震災後も変わらず気仙沼の町を照らし続けてきた場所がなくなるのは悲しい気持ちになりました。そして、ボランティア仲間の方から「継いでやってみたら?」と言われましたが、この時点では決心がつかず。一方で、この経験からなんとなくですが銭湯の道を志すようになりました。
銭湯を通した地域創生へ
南三陸との関わりは、以来ずっと途切れることはなく、この町で何かしたいと思っていましたが、周りの人が凄すぎて自分みたいなやつに何ができるだろうと模索していました。しかし、銭湯の魅力と価値に気づいた後は、いつしか銭湯を通して南三陸で恩返しをしたいと思うようになりました。
そんなこんなで、今は縁あって南三陸町の隣にある登米市にて、地域おこし協力隊として、移住・定住の促進に関する活動を行っております。そして、協力隊の活動の傍ら、個人で移動式サウナの運営も行っております。将来の銭湯開業の夢に向けた足掛かりとして始めました。
協力隊も、サウナも、今私がこうしてここに立っていられるのも、出会った方々の支えがあってこそです。

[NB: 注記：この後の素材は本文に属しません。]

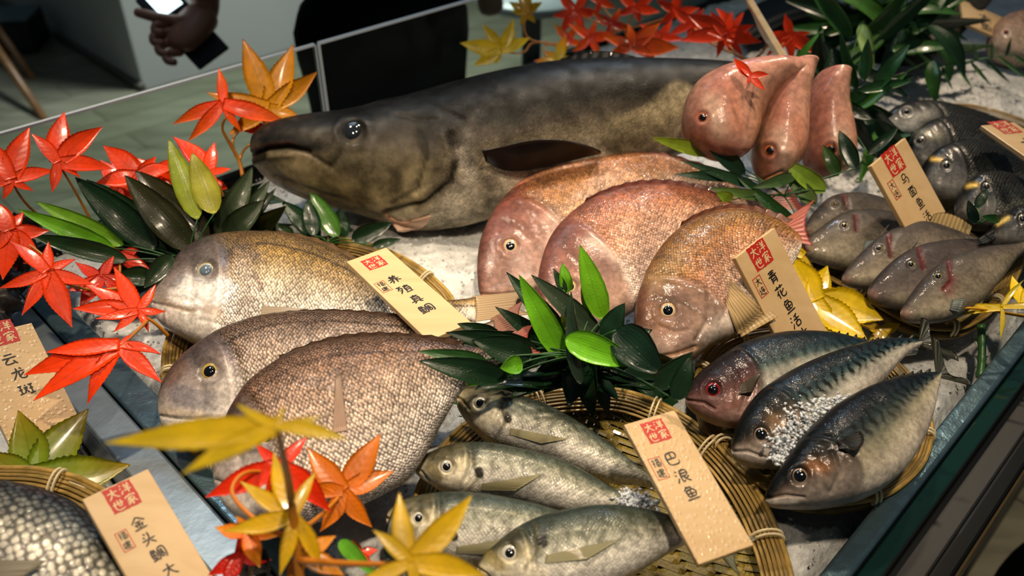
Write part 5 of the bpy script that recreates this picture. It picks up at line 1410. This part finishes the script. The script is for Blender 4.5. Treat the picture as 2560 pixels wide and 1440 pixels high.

ボランティアを通して人と人とのつながりの大切さについて強く意識するようになり、感謝する心の尊さを学ばせていただきました。
いただいたご縁を大切に、いただいた恩を少しでも返していけるよう、自分の持った夢を必ず実現できるよう、思い切り人生を楽しんでいきます!
「地域創生は1日にしてならず。されど為せば成る。」
先人たちがつないできたこの世界を、より良いものにできるよう、頑張っていきましょう!